Preâmbulo às instruções para dar corda ao relógio
Pensa nisto: quando te oferecem um relógio, oferecem-te um pequeno inferno florido, uma prisão de rosas, um calabouço de ar. Não te dão somente o relógio, muitos parabéns, que te dure pois é uma ótima marca, suíço com não sei quantos rubis, não te oferecem somente esse pequeno pedreiro que prenderás ao pulso e passeará contigo. Oferecem-te - ignoram-no, é terrível ignorá-lo - um novo bocado frágil e precário de ti mesmo, algo que é teu mas não é o teu corpo, que tens de prender ao teu corpo com uma correia, como um bracinho desesperado pendente do pulso.
Oferecem-te a necessidade de lhe dar corda todos os dias, a obrigação de dar corda para que continue a ser um relógio; oferecem-te a obsessão de ver as horas certas nas vitrines das joalharias, o sinal horário na rádio, o serviço telefônico. Oferecem-te o medo de o perder, de seres roubado, de que caia ao chão e se parta. Oferecem-te uma marca, a convicção de que é uma marca superior às outras, oferecem-te a tentação de comparares o teu com os outros relógios.

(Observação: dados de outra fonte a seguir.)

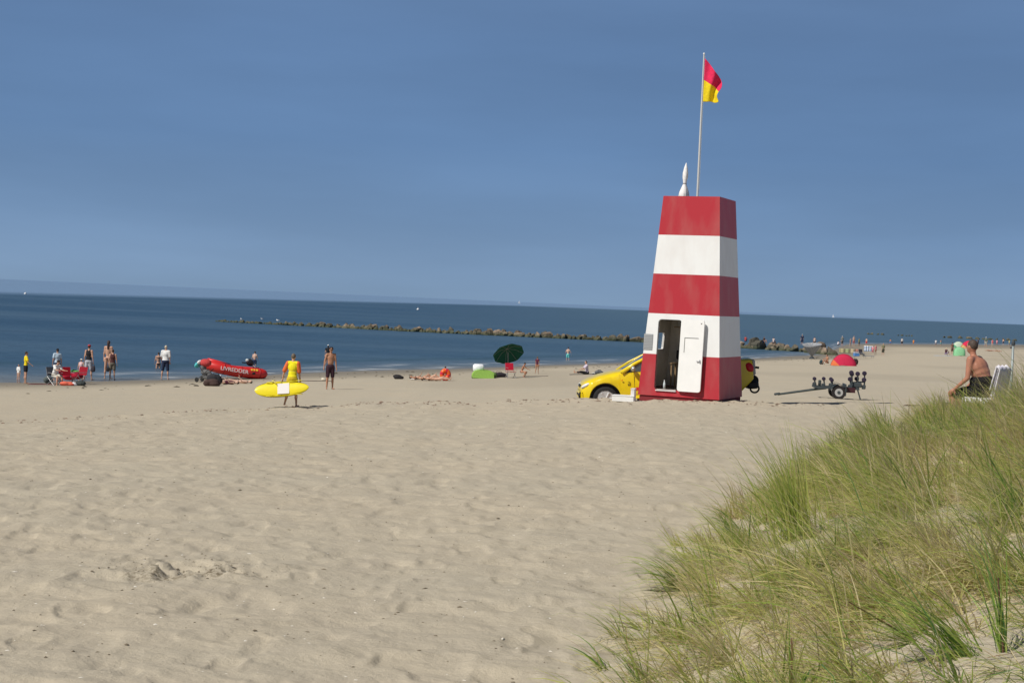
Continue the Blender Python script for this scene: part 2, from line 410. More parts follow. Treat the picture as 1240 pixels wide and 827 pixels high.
def build_sea():
    az = np.radians(np.linspace(-180, 180, 361)[:-1]); rr = [30]; 
    while rr[-1] < 600: rr.append(rr[-1] * 1.02)
    while rr[-1] < 75000: rr.append(rr[-1] * 1.3)
    rr = np.array(rr); A, Rr = np.meshgrid(az, rr); X, Y = Rr * np.sin(A), Rr * np.cos(A)
    n, k = len(az), len(rr); V = np.stack([X.ravel(), Y.ravel(), np.zeros(n * k)], 1)
    keep = (V[:, 1] > 35)
    i = np.arange(k - 1)[:, None] * n; j = np.arange(n)[None, :]; j2 = (j + 1) % n
    q = np.stack([i + j, i + n + j, i + n + j2, i + j2], -1).reshape(-1, 4); q = q[keep[q].all(1)]
    me = bpy.data.meshes.new('sea'); me.from_pydata(V.tolist(), [], q.tolist()); me.update()
    sh = (V[:, 1] - (shoreY(V[:, 0]) + 1.2 * np.sin(V[:, 0] * .21) + .5 * np.sin(V[:, 0] * .6))) * .75
    set_vcol(me, 'shore', np.clip(sh, -50, 500))
    o = link('sea', me, sea_material()); tag(o, 'deep blue calm sea out to the horizon', None, kind='structure'); return o
build_sea()

# ------------------------------------------------------------------ lifeguard tower
def hole_slab(mb, outer, hole, M, th):
    """outer/hole polygons in (x,z); slab front at y=0, back at y=th, transformed by M"""
    tri = geometry.tessellate_polygon([[Vector((x, 0, z)) for x, z in outer]] + ([[Vector((x, 0, z)) for x, z in hole]] if hole else []))
    pts = list(outer) + (list(hole) if hole else []); n = len(pts)
    vs = [(x, 0, z) for x, z in pts] + [(x, th, z) for x, z in pts]
    fs = []
    for t in tri:
        a, b, c = [Vector((*pts[i], 0)) for i in t]
        if (b - a).cross(c - a).z < 0: t = t[::-1]
        fs.append(tuple(t)); fs.append(tuple(i + n for i in t[::-1]))
    no = len(outer)
    for i in range(no): fs.append((i, (i + 1) % no, (i + 1) % no + n, i + n))
    if hole:
        nh = len(hole)
        for i in range(nh): fs.append((no + i, no + (i + 1) % nh, no + (i + 1) % nh + n, no + i + n))
    mb.add(vs, fs, 0, M)
def rrect(x0, x1, z0, z1, r, n=5):
    out = []
    for cx, cz, a0 in ((x1 - r, z1 - r, 0), (x0 + r, z1 - r, 90), (x0 + r, z0 + r, 180), (x1 - r, z0 + r, 270)):
        for i in range(n + 1): a = R(a0 + 90 * i / n); out.append((cx + r * math.cos(a), cz + r * math.sin(a)))
    return out
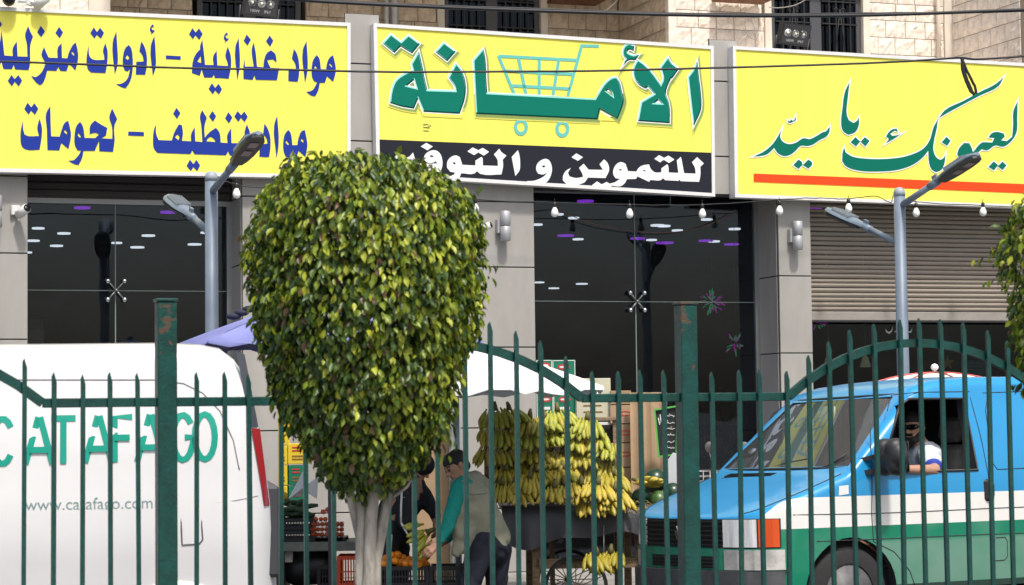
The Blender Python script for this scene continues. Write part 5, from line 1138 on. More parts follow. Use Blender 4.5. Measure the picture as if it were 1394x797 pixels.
# --- banana cart
CY_ = 18.0; c0 = P_(688, 690, CY_); c1_ = P_(905, 690, CY_); zt = (c0.z + c1_.z) / 2
cart = empty('market_cart', (c0.x, CY_, 0), R(3), 'wheeled market cart covered with a dark grey tarpaulin under the banana bunches', 'cart')
Wc = c1_.x - c0.x
wood2 = mat('raw_wood', (.24, .17, .1), .85, n=.4, ns=10, stretch=(1, 1, 8))
MB().box(0, Wc, .05, 1.1, zt - .05, zt - .012).build('table_top', wood2, cart)
tarp = mat('grey_tarpaulin', (.062, .064, .072), .55, n=.15, ns=3, bump=.25, bs=9)
P = []; nx = 40
ys = [1.1, .8, .5, .25, .08, .0, -.03, -.04, -.045, -.05, -.05]
for j in range(11):
    row = []
    for i in range(nx + 1):
        x = -.03 + (Wc + .06) * i / nx; f = j / 10; q = max(0, (j - 5) / 5)
        hang = .27 + .05 * math.sin(x * 5.2 + .5) + .03 * math.sin(x * 11)
        y = ys[j] + q * .03 * math.sin(x * 19 + 1.3 * math.sin(x * 4)); z = zt + .004 - q * hang + (0 if j > 4 else .006 * math.sin(x * 13 + j * 2))
        row.append((x, y, z))
    P.append(row)
b = MB(); b.smooth = True; b.grid(P); b.build('tarpaulin', tarp, cart)
for x, y in ((.25, .12), (Wc - .2, .12), (.25, 1.0), (Wc - .2, 1.0)): MB().box(x - .03, x + .03, y - .03, y + .03, 0 if x > 1 else .0, zt - .05, .004).build('leg', wood2, cart)
MB().box(.25, Wc - .2, .09, .13, .42, .5).build('crossbar', wood2, cart)
rust_m = mat('rusty_iron', (.1, .06, .045), .8, n=.4, ns=20)
wx_ = P_(785, 790, CY_).x - c0.x
for y in (.06, 1.0):
    wo = MB().lathe([(.235, -.02), (.255, -.018), (.265, 0), (.255, .018), (.235, .02)], (wx_, y, .265), 30, 'y', cap=False).build('wheel', tyre_m, cart)
    
    for k in range(8): a = k * math.pi / 8; MB().tube([(wx_ - .23 * math.cos(a), y, .265 - .23 * math.sin(a)), (wx_ + .23 * math.cos(a), y, .265 + .23 * math.sin(a))], .004, 4).build('spoke', rust_m, wo)
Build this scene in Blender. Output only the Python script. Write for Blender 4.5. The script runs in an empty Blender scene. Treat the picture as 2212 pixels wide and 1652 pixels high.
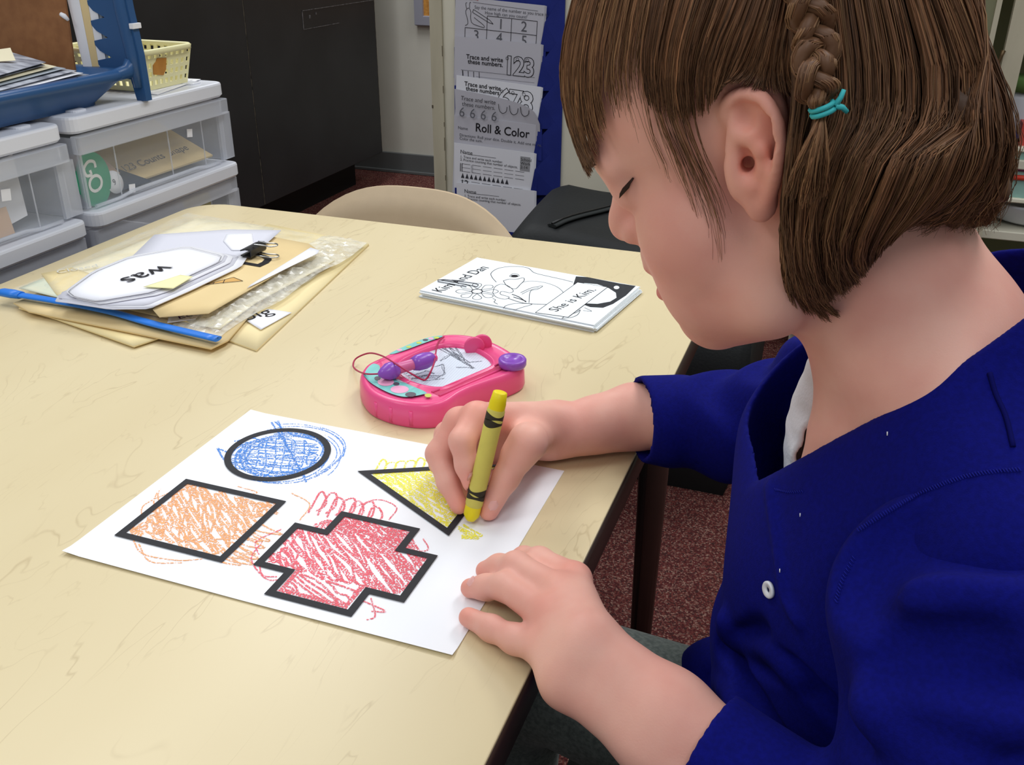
import bpy, math, random
import numpy as np
from mathutils import Vector, Matrix

# ------------------------------------------------------------------ camera
T = 0.60                                   # table height; all table coordinates are measured from its top
IW, IH, FPX = 2212.0, 1652.0, 2045.0
RC = np.array([[0.93955045, 0.34236993, 0.00527047],
               [0.15522584, -0.41215863, -0.89779185],
               [-0.30520466, 0.84433885, -0.44038849]])
CC = np.array([0.45182202, -0.5954621, 0.37871822])
SC = bpy.context.scene
COL = SC.collection
cam_data = bpy.data.cameras.new('camera')
cam = bpy.data.objects.new('camera', cam_data)
COL.objects.link(cam)
cam_data.sensor_width = 36.0
cam_data.lens = FPX / IW * 36.0
cam_data.clip_start = 0.02
M4 = Matrix.Identity(4)
for i in range(3):
    M4[i][0] = RC[0][i]
    M4[i][1] = -RC[1][i]
    M4[i][2] = -RC[2][i]
M4[0][3], M4[1][3], M4[2][3] = CC[0], CC[1], CC[2] + T
cam.matrix_world = M4
SC.camera = cam

# ------------------------------------------------------------------ world, ceiling lamps, exposure
world = bpy.data.worlds.new('world')
SC.world = world
world.use_nodes = True
wb = world.node_tree.nodes['Background']
wb.inputs[0].default_value = (0.86, 0.93, 1.0, 1)
wb.inputs[1].default_value = 0.36
def ceiling_lamp(x, y, z, sx, sy, power, col=(0.97, 0.985, 1.0)):
    ld = bpy.data.lights.new('ceiling_lamp', 'AREA')
    ld.shape = 'RECTANGLE'
    ld.size, ld.size_y = sx, sy
    ld.energy = power
    ld.color = col
    lo = bpy.data.objects.new('ceiling_lamp', ld)
    COL.objects.link(lo)
    lo.location = (x, y, z)
for lx in (-1.3, 0.9):
    for ly, pw_ in ((-1.6, 17), (0.55, 16.5), (2.1, 30)):
        ceiling_lamp(lx, ly, 2.72, 0.6, 1.2, pw_)
SC.cycles.transparent_max_bounces = 24
vs = SC.view_settings
vs.view_transform = 'Standard'
vs.look = 'None'
vs.exposure = 0.0
vs.gamma = 1.0
vs.use_curve_mapping = False

# ------------------------------------------------------------------ helpers: pixels of the 2212x1652 frame to points on real planes
def _ray(x, y):
    return RC.T @ np.array([(x - IW / 2) / FPX, (y - IH / 2) / FPX, 1.0])
def PD(x, y, d):
    p = CC + _ray(x, y) * d
    return Vector((p[0], p[1], p[2] + T))
def PZ(x, y, z=0.0):
    r = _ray(x, y)
    p = CC + r * ((z - CC[2]) / r[2])
    return Vector((p[0], p[1], p[2] + T))
def PY(x, y, yy):
    r = _ray(x, y)
    p = CC + r * ((yy - CC[1]) / r[1])
    return Vector((p[0], p[1], p[2] + T))
def PX(x, y, xx):
    r = _ray(x, y)
    p = CC + r * ((xx - CC[0]) / r[0])
    return Vector((p[0], p[1], p[2] + T))
def depth_of(p):
    return float(RC[2] @ (np.array((p[0], p[1], p[2] - T)) - CC))

# ------------------------------------------------------------------ helpers: materials
def lin(c):
    return tuple(((v / 255.0) / 12.92 if v / 255.0 <= 0.04045 else ((v / 255.0 + 0.055) / 1.055) ** 2.4) for v in c)
MATS = {}
def mat(name, rgb, rough=0.5, spec=0.5, metal=0.0, noise=0.0, nscale=40.0, stretch=(1, 1, 1), bump=0.0, bscale=None,
        trans=0.0, alpha=1.0, sss=0.0, coat=0.0, sheen=0.0, rgb2=None, attr=None, ior=1.45, thin=False, detail=4.0):
    if name in MATS:
        return MATS[name]
    m = bpy.data.materials.new(name)
    m.use_nodes = True
    nt = m.node_tree
    b = nt.nodes['Principled BSDF']
    c = lin(rgb)
    b.inputs['Base Color'].default_value = (*c, 1)
    b.inputs['Roughness'].default_value = rough
    b.inputs['Specular IOR Level'].default_value = spec
    b.inputs['Metallic'].default_value = metal
    b.inputs['IOR'].default_value = ior
    b.inputs['Transmission Weight'].default_value = trans
    b.inputs['Alpha'].default_value = alpha
    b.inputs['Coat Weight'].default_value = coat
    b.inputs['Sheen Weight'].default_value = sheen
    if sss > 0:
        b.inputs['Subsurface Weight'].default_value = sss
        b.inputs['Subsurface Radius'].default_value = (0.010, 0.004, 0.002)
        b.inputs['Subsurface Scale'].default_value = 1.0
    col_out = None
    if noise > 0 or rgb2 is not None or bump > 0:
        tc = nt.nodes.new('ShaderNodeTexCoord')
        mp = nt.nodes.new('ShaderNodeMapping')
        mp.inputs['Scale'].default_value = stretch
        nt.links.new(tc.outputs['Object'], mp.inputs[0])
        nz = nt.nodes.new('ShaderNodeTexNoise')
        nz.inputs['Scale'].default_value = nscale
        nz.inputs['Detail'].default_value = detail
        nt.links.new(mp.outputs[0], nz.inputs['Vector'])
        if noise > 0 or rgb2 is not None:
            c2 = lin(rgb2) if rgb2 is not None else tuple(v * (1 - noise) for v in c)
            rp = nt.nodes.new('ShaderNodeValToRGB')
            rp.color_ramp.elements[0].position = 0.35
            rp.color_ramp.elements[1].position = 0.65
            rp.color_ramp.elements[0].color = (*c2, 1)
            rp.color_ramp.elements[1].color = (*c, 1)
            nt.links.new(nz.outputs['Fac'], rp.inputs[0])
            col_out = rp.outputs[0]
        if bump > 0:
            bz = nz
            if bscale:
                bz = nt.nodes.new('ShaderNodeTexNoise')
                bz.inputs['Scale'].default_value = bscale
                bz.inputs['Detail'].default_value = 3
                nt.links.new(mp.outputs[0], bz.inputs['Vector'])
            bp = nt.nodes.new('ShaderNodeBump')
            bp.inputs['Strength'].default_value = bump
            bp.inputs['Distance'].default_value = 0.002
            nt.links.new(bz.outputs['Fac'], bp.inputs['Height'])
            nt.links.new(bp.outputs[0], b.inputs['Normal'])
    if attr:
        at = nt.nodes.new('ShaderNodeAttribute')
        at.attribute_name = attr
        if col_out is not None:
            mx = nt.nodes.new('ShaderNodeMix')
            mx.data_type = 'RGBA'
            mx.blend_type = 'MULTIPLY'
            mx.inputs[0].default_value = 1.0
            nt.links.new(col_out, mx.inputs[6])
            nt.links.new(at.outputs['Color'], mx.inputs[7])
            col_out = mx.outputs[2]
        else:
            col_out = at.outputs['Color']
    if col_out is not None:
        nt.links.new(col_out, b.inputs['Base Color'])
    MATS[name] = m
    return m

# ------------------------------------------------------------------ helpers: meshes and objects
class MB:
    def __init__(s):
        s.v, s.f, s.sm = [], [], []
    def quadgrid(s, rows, smooth=True, close_u=False, close_v=False):
        base = len(s.v)
        n, m = len(rows), len(rows[0])
        for r in rows:
            s.v.extend([tuple(p) for p in r])
        for i in range(n if close_v else n - 1):
            for j in range(m if close_u else m - 1):
                a = base + i * m + j
                b_ = base + i * m + (j + 1) % m
                c = base + ((i + 1) % n) * m + (j + 1) % m
                d = base + ((i + 1) % n) * m + j
                s.f.append((a, b_, c, d))
                s.sm.append(smooth)
        return s
    def poly(s, pts, smooth=False):
        base = len(s.v)
        s.v.extend([tuple(p) for p in pts])
        s.f.append(tuple(range(base, base + len(pts))))
        s.sm.append(smooth)
        return s
    def box(s, lo, hi, bev=0.0):
        x0, y0, z0 = lo
        x1, y1, z1 = hi
        return s.prism([(x0, y0), (x1, y0), (x1, y1), (x0, y1)], z0, z1, bev=bev)
    def prism(s, pts, z0, z1, bev=0.0, smooth=False):
        """vertical prism over a 2-D outline (counter-clockwise), with chamfered rims"""
        base = len(s.v)
        n = len(pts)
        rings = [(pts, z0), (pts, z1)]
        if bev > 0:
            ins = inset(pts, bev)
            ins2 = inset(pts, bev * 0.3)
            rings = [(ins, z0), (pts, z0 + bev), (pts, z1 - bev), (ins2, z1 - bev * 0.3), (ins, z1)]
        for ps, z in rings:
            s.v.extend([(p[0], p[1], z) for p in ps])
        for k in range(len(rings) - 1):
            for i in range(n):
                j = (i + 1) % n
                s.f.append((base + k * n + i, base + k * n + j, base + (k + 1) * n + j, base + (k + 1) * n + i))
                s.sm.append(smooth)
        s.f.append(tuple(base + i for i in reversed(range(n))))
        s.sm.append(False)
        s.f.append(tuple(base + (len(rings) - 1) * n + i for i in range(n)))
        s.sm.append(False)
        return s
    def tube(s, path, rad, seg=8, cap=True, flat=1.0, up=None):
        path = [Vector(p) for p in path]
        n = len(path)
        rads = rad if isinstance(rad, (list, tuple)) else [rad] * n
        rows = []
        nrm = None
        for i, p in enumerate(path):
            t = (path[min(i + 1, n - 1)] - path[max(i - 1, 0)])
            if t.length < 1e-9:
                t = Vector((0, 0, 1))
            t.normalize()
            if nrm is None:
                u0 = Vector(up) if up else (Vector((0, 0, 1)) if abs(t.z) < 0.9 else Vector((1, 0, 0)))
                nrm = (u0 - t * u0.dot(t)).normalized()
            else:
                nrm = nrm - t * nrm.dot(t)
                nrm.normalize()
            bi = t.cross(nrm)
            rows.append([p + (nrm * math.cos(a) * flat + bi * math.sin(a)) * rads[i]
                         for a in [2 * math.pi * k / seg for k in range(seg)]])
        base = len(s.v)
        s.quadgrid(rows, True, close_u=True)
        if cap:
            s.f.append(tuple(base + k for k in reversed(range(seg))))
            s.sm.append(False)
            s.f.append(tuple(base + (n - 1) * seg + k for k in range(seg)))
            s.sm.append(False)
        return s
    def lathe(s, prof, seg=20, origin=(0, 0, 0), axis=(0, 0, 1)):
        ax = Vector(axis).normalized()
        a1 = ax.orthogonal().normalized()
        a2 = ax.cross(a1)
        o = Vector(origin)
        rows = [[o + ax * h + (a1 * math.cos(a) + a2 * math.sin(a)) * r
                 for a in [2 * math.pi * k / seg for k in range(seg)]] for r, h in prof]
        return s.quadgrid(rows, True, close_u=True)
    def build(s, name, m, parent=None, loc=None, rot=None):
        me = bpy.data.meshes.new(name)
        me.from_pydata(s.v, [], s.f)
        me.polygons.foreach_set('use_smooth', s.sm)
        if m is not None:
            me.materials.append(m)
        me.update()
        return link(name, me, parent, loc, rot)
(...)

Não te oferecem um relógio, és tu o oferecido, a ti oferecem para o nascimento do relógio.
Julio Cortázar
(De Historias de cronopios y de famas)
2 comentários:
Muito Bom !
Esse Cortázar não conhecia.
Pareceu-me com nuances de Jorge Luiz Borges, o que significa que é excelente!!!
Infelizmente, não li este livro, mas está na lista.
O último Cortázar lido foi "As armas secretas". Indispensável, como todos os outros.